— Begin —
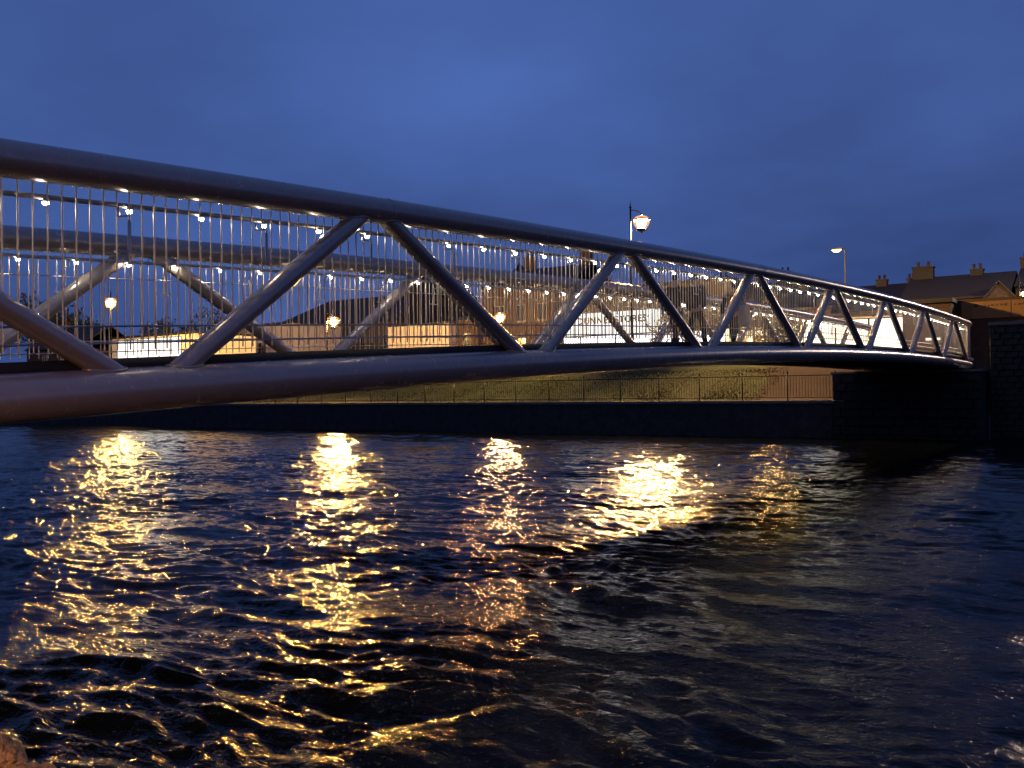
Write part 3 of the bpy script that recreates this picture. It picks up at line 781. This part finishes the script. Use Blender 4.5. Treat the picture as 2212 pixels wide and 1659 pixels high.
tree('tree', 'dark round tree on the skyline left of the brown brick buildings', -75.5, 100, 10.6, 3.4, m_leafdark, 2600, 5, ls=.34)
tree('tree', 'dark tree on the skyline right beside the round one', -70.0, 100, 9.6, 3.2, m_leafdark, 2400, 6, ls=.34)
tree('tree', 'dark tree behind the white shop at the far left', -103, 74, 8.4, 3.0, m_leafdark, 2400, 7, ls=.3)
tree('tree', 'tall thin dark tree rising right of the left amber lamp', -96.5, 76, 10.8, 2.6, m_leafdark, 900, 8, ls=.28)
tree('tree', 'dark broad tree at the left edge of the view behind the bridge', -116, 66, 11.0, 4.2, m_leafdark, 3000, 9, ls=.35)
house('cottage', 'brown house with a pale gable end at the left edge behind the bridge', 'house', -112, -101, 60, 8, 8.2, 10.8, m_brick, 'gable', wins=[(-108, 6, 1, 1.4), (-104.5, 6, 1, 1.4)], chims=[(-110.5, 1.0, .8)])

# ------------------------------------------------------------------ people on the bridge
def skin_body(name, joints, edges, m, parent, sub=2):
    me = bpy.data.meshes.new(name)
    keys = list(joints); ix = {k: i for i, k in enumerate(keys)}
    me.from_pydata([joints[k][0] for k in keys], [(ix[a], ix[b]) for a, b in edges], [])
    o = link(name, me, m, parent)
    sk = o.modifiers.new('skin', 'SKIN'); sk.use_smooth_shade = True
    lay = me.skin_vertices[0].data if me.skin_vertices else None
    if lay is None:
        bm = bmesh.new(); bm.from_mesh(me); bm.verts.layers.skin.verify(); bm.to_mesh(me); bm.free(); lay = me.skin_vertices[0].data
    for k in keys:
        r = joints[k][1]; lay[ix[k]].radius = r if isinstance(r, tuple) else (r, r); lay[ix[k]].use_root = (k == keys[0])
    s = o.modifiers.new('sub', 'SUBSURF'); s.levels = sub; s.render_levels = sub
    return o

def person(x, y, label, stride, coat, group, facing=1, arm=.0, hgt=1.0, long=False):
    z = ztop(y) - 1.615
    t = empty('person', (x, y, z), 0 if facing > 0 else math.pi); tag(t, label, 'person', group); t.scale = (hgt,) * 3
    s = stride
    # whole body as one surface
    J = {'pelvis': ((0, 0, .95), (.135, .105)), 'waist': ((0, .01, 1.10), (.130, .10)), 'chest': ((0, .015, 1.30), (.165, .115)), 'sho': ((0, .01, 1.43), (.13, .085)),
         'neck': ((0, .02, 1.50), .055), 'h0': ((0, .035, 1.565), (.070, .078)), 'h1': ((0, .04, 1.65), (.078, .094)), 'h2': ((0, .035, 1.72), (.064, .078))}
    E_ = [('pelvis', 'waist'), ('waist', 'chest'), ('chest', 'sho'), ('sho', 'neck'), ('neck', 'h0'), ('h0', 'h1'), ('h1', 'h2')]
    for sd, q in ((-1, s), (1, -s)):
        n = 'l' if sd < 0 else 'r'
        J[n + 'hip'] = ((sd * .09, 0, .90), .092)
        J[n + 'kn'] = ((sd * .095, q * .5 + .05, .49), .062); J[n + 'an'] = ((sd * .10, q - (.06 if q < 0 else 0), .085), .042)
        J[n + 'to'] = ((sd * .115, q + .15, .035), .038)
        E_ += [('pelvis', n + 'hip'), (n + 'hip', n + 'kn'), (n + 'kn', n + 'an'), (n + 'an', n + 'to')]
        a = -q * .75 + arm
        J[n + 'sh'] = ((sd * .20, .01, 1.41), .062); J[n + 'el'] = ((sd * .245, a * .45 - .03, 1.13), .048); J[n + 'wr'] = ((sd * .25, a + .06, .90), .032)
        J[n + 'pa'] = ((sd * .25, a + .08, .83), (.018, .034))
        E_ += [('sho', n + 'sh'), (n + 'sh', n + 'el'), (n + 'el', n + 'wr'), (n + 'wr', n + 'pa')]
        for f_ in range(4):
            J['%sf%da' % (n, f_)] = ((sd * .25, a + .052 + .018 * f_, .775), .0085); J['%sf%db' % (n, f_)] = ((sd * (.236), a + .055 + .019 * f_, .735 + .008 * abs(f_ - 1.5)), .0075)
            E_ += [(n + 'pa', '%sf%da' % (n, f_)), ('%sf%da' % (n, f_), '%sf%db' % (n, f_))]
        J[n + 'th'] = ((sd * .24, a + .13, .80), .0095); E_.append((n + 'pa', n + 'th'))
    skin_body('body', J, E_, m_skin, t)
    # jacket
    Jk = {'a': ((0, .0, .86 if not long else .72), (.165, .135)), 'b': ((0, .01, 1.10), (.160, .128)), 'c': ((0, .015, 1.30), (.185, .138)), 'd': ((0, .01, 1.44), (.13, .098)), 'e': ((0, .02, 1.505), (.078, .075))}
    Ek = [('a', 'b'), ('b', 'c'), ('c', 'd'), ('d', 'e')]
    for sd, q in ((-1, s), (1, -s)):
        n = 'l' if sd < 0 else 'r'; a = -q * .75 + arm
        Jk[n + '1'] = ((sd * .205, .01, 1.41), .080); Jk[n + '2'] = ((sd * .25, a * .45 - .03, 1.13), .064); Jk[n + '3'] = ((sd * .252, a + .045, .92), .050)
        Ek += [('d', n + '1'), (n + '1', n + '2'), (n + '2', n + '3')]
    skin_body('jacket', Jk, Ek, coat, t)
    Jt = {'p': ((0, 0, .94), (.150, .120))}; Et = []
    for sd, q in ((-1, s), (1, -s)):
        n = 'l' if sd < 0 else 'r'
        Jt[n + '1'] = ((sd * .095, 0, .84), .105); Jt[n + '2'] = ((sd * .097, q * .5 + .045, .49), .076); Jt[n + '3'] = ((sd * .10, q - (.06 if q < 0 else 0), .10), .058)
        Et += [('p', n + '1'), (n + '1', n + '2'), (n + '2', n + '3')]
        sh = MB(); yb = q - (.06 if q < 0 else 0)
        skin_body('shoe', {'h': ((sd * .10, yb - .03, .045), (.042, .042)), 'm': ((sd * .107, yb + .08, .042), (.044, .036)), 't': ((sd * .115, yb + .19, .034), (.038, .026))}, [('h', 'm'), ('m', 't')], m_shoe, t, 1)
    skin_body('trousers', Jt, Et, m_trouser, t)
    skin_body('hair', {'a': ((0, -.02, 1.60), (.070, .060)), 'b': ((0, .0, 1.70), (.084, .092)), 'c': ((0, .03, 1.755), (.066, .075))}, [('a', 'b'), ('b', 'c')], m_hair, t)
    nose = MB().tube([(0, .125, 1.66), (0, .15, 1.625), (0, .125, 1.618)], [.008, .014, .010], 6)
    nose.build('nose', m_skin, t)
    return t
person(-9.35, 20.45, 'person in a dark jacket walking, nearest the tall lamp column', .30, m_dkcloth, 'people walking on the bridge', 1, hgt=1.0)
person(-9.15, 21.2, 'person in a navy jacket walking close beside the first walker', -.28, m_navy, 'people walking on the bridge', 1, hgt=1.03)
p3 = person(-9.3, 24.0, 'person in dark clothes walking with a pale shoulder bag at the hip', .26, m_dkcloth, 'people walking on the bridge', 1, hgt=1.0)
# pale shoulder bag hanging at the hip
zb = ztop(24.0) - 1.615
bg = empty('shoulder_bag', (-8.98, 23.98, zb + .62)); tag(bg, 'large pale canvas bag hanging at the hip of the third walker', 'bag')
bm = bmesh.new(); bmesh.ops.create_cube(bm, size=1); bmesh.ops.subdivide_edges(bm, edges=bm.edges[:], cuts=3, use_grid_fill=True)
for v in bm.verts:
    k = v.co.copy(); n_ = k.normalized() * .62; v.co = k.lerp(n_, .55)
    v.co.x *= .22 * (1 - .25 * v.co.z); v.co.y *= .38; v.co.z *= .52; v.co.z += .26
    v.co += Vector((mnoise.noise(k * 3), mnoise.noise(k * 3 + Vector((5, 0, 0))), 0)) * .02
me = bpy.data.meshes.new('bag_body'); bm.to_mesh(me); bm.free(); me.polygons.foreach_set('use_smooth', [True] * len(me.polygons)); link('bag_body', me, m_bag, bg)
MB().tube([(0, -.12, .5), (-.06, -.09, .75), (-.13, 0, .87), (-.06, .09, .75), (0, .12, .5)], .016, 6).build('strap', m_bag, bg)

# ------------------------------------------------------------------ boulders on the near bank
def boulder(x, y, z, s, seed, label):
    bm = bmesh.new(); bmesh.ops.create_icosphere(bm, subdivisions=4, radius=1)
    off = Vector((seed * 3.7, seed * 1.3, 0))
    for v in bm.verts:
        n = v.co.normalized()
        d = 1 + .28 * mnoise.noise(n * 1.1 + off) + .14 * mnoise.noise(n * 2.6 + off) + .05 * mnoise.noise(n * 7 + off) + .03 * mnoise.noise(n * 14 + off) - .10 * max(0, mnoise.noise(n * 4.5 + off * 2) - .25)
        v.co = Vector((n.x * s[0], n.y * s[1], n.z * s[2])) * d
    me = bpy.data.meshes.new('boulder'); bm.to_mesh(me); bm.free(); me.polygons.foreach_set('use_smooth', [True] * len(me.polygons))
    o = link('boulder', me, m_rock, None, (x, y, z)); o.rotation_euler = (0, 0, seed)
    tag(o, label, 'boulder', 'boulders along the near water edge')
boulder(-5.60, 2.76, .20, (.20, .18, .21), 1, 'largest orange lit boulder in the bottom left corner')
boulder(-5.36, 2.85, .10, (.16, .14, .17), 2, 'yellowish boulder at the bottom edge right of the corner boulder')
boulder(-5.16, 2.99, .10, (.11, .10, .13), 3, 'small rounded pinkish boulder standing alone at the bottom edge')
for i, (x, y) in enumerate([(-6.3, 2.3), (-7.6, 2.5), (-3.2, 1.9), (-2.0, 1.7), (-.8, 1.8), (.6, 1.7), (2.0, 1.9), (-5.6, 1.6)]):
    boulder(x, y, .2, (.5, .42, .34), 10 + i, ['boulder left of the corner boulder', 'boulder at the foot of the near abutment', 'flat boulder below the viewer to the left', 'boulder just left of the viewer', 'boulder straight below the viewer', 'boulder just right of the viewer', 'rightmost boulder on the near bank', 'boulder up the bank behind the corner boulder'][i])

# ------------------------------------------------------------------ unseen houses behind the viewer, added so the steel reflects less blue sky
xq = -95.0
for i in range(9):
    wd = [17, 13, 19, 12, 16, 14, 18, 13, 15][i]
    hh = [10.5, 12.0, 9.5, 11.0, 12.5, 10.0, 11.5, 9.8, 12][i]
    house('sky_blocker_house', ['grey house', 'tall brick house', 'wide grey house', 'narrow brick house', 'tall grey house', 'low brick house', 'long grey house', 'small brick house', 'last grey house'][i] + ' in the unseen row added behind the viewer to block sky, number counted from upstream'.replace(', number counted from upstream', ''), 'house', xq, xq + wd - .05, -24, 9, hh, hh + 3.2, m_grey if i % 2 == 0 else m_brick, 'gable', base=.8, chims=[(xq + 2, 1.1, 1.1)])
    xq += wd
— End —
• _STATED PROBLEM_:
Repeat the lines above, starting at the first and stopping after the line that holds "house('cottage', 'brown house", with the pictures left out.

• _TASK OUTPUT_:
Write part 3 of the bpy script that recreates this picture. It picks up at line 781. This part finishes the script. Use Blender 4.5. Treat the picture as 2212 pixels wide and 1659 pixels high.
tree('tree', 'dark round tree on the skyline left of the brown brick buildings', -75.5, 100, 10.6, 3.4, m_leafdark, 2600, 5, ls=.34)
tree('tree', 'dark tree on the skyline right beside the round one', -70.0, 100, 9.6, 3.2, m_leafdark, 2400, 6, ls=.34)
tree('tree', 'dark tree behind the white shop at the far left', -103, 74, 8.4, 3.0, m_leafdark, 2400, 7, ls=.3)
tree('tree', 'tall thin dark tree rising right of the left amber lamp', -96.5, 76, 10.8, 2.6, m_leafdark, 900, 8, ls=.28)
tree('tree', 'dark broad tree at the left edge of the view behind the bridge', -116, 66, 11.0, 4.2, m_leafdark, 3000, 9, ls=.35)
house('cottage', 'brown house with a pale gable end at the left edge behind the bridge', 'house', -112, -101, 60, 8, 8.2, 10.8, m_brick, 'gable', wins=[(-108, 6, 1, 1.4), (-104.5, 6, 1, 1.4)], chims=[(-110.5, 1.0, .8)])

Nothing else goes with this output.